▸ **MATERIAL PROVIDED**

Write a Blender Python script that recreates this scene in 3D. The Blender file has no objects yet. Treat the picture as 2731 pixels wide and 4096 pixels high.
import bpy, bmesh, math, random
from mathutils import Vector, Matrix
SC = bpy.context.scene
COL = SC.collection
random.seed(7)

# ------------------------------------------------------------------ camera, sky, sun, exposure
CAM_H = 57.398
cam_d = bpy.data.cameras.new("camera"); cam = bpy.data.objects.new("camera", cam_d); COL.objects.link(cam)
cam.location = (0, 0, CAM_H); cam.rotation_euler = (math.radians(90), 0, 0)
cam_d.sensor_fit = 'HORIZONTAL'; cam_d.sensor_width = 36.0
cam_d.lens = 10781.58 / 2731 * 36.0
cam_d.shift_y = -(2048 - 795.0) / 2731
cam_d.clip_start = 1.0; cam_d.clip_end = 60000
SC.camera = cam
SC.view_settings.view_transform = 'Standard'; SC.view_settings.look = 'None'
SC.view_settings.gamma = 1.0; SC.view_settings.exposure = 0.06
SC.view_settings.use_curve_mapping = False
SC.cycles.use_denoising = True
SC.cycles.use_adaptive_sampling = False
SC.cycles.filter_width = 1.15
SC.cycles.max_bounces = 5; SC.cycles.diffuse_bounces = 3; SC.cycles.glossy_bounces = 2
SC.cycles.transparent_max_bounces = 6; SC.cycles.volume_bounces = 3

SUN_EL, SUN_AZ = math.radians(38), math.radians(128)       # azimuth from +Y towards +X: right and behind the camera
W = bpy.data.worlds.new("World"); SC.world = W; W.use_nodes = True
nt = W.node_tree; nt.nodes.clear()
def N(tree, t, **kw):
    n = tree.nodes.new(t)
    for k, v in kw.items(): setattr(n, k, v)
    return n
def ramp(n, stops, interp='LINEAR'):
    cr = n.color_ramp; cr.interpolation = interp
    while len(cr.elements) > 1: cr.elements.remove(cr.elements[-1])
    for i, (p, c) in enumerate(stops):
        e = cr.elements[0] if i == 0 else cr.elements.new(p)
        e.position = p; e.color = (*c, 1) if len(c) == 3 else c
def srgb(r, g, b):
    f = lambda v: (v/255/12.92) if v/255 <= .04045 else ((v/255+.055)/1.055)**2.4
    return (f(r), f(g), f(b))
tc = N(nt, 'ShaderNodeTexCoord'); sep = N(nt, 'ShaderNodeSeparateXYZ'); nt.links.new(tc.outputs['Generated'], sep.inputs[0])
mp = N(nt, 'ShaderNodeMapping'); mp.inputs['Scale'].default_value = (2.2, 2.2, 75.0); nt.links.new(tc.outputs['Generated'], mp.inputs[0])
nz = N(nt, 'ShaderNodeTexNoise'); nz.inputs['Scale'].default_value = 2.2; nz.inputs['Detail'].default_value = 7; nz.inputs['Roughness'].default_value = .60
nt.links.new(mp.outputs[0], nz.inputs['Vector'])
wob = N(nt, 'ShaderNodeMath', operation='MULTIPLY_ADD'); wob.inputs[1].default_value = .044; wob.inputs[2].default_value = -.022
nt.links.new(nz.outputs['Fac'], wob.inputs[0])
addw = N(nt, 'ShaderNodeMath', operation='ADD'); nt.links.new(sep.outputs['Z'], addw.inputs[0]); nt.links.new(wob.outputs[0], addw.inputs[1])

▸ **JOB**
Restate, word for word and with nothing added, the lines from the first line of the listing through the one where "random.seed(7)" stands.

▸ **RESULT OF THE EXERCISE**
Write a Blender Python script that recreates this scene in 3D. The Blender file has no objects yet. Treat the picture as 2731 pixels wide and 4096 pixels high.
import bpy, bmesh, math, random
from mathutils import Vector, Matrix
SC = bpy.context.scene
COL = SC.collection
random.seed(7)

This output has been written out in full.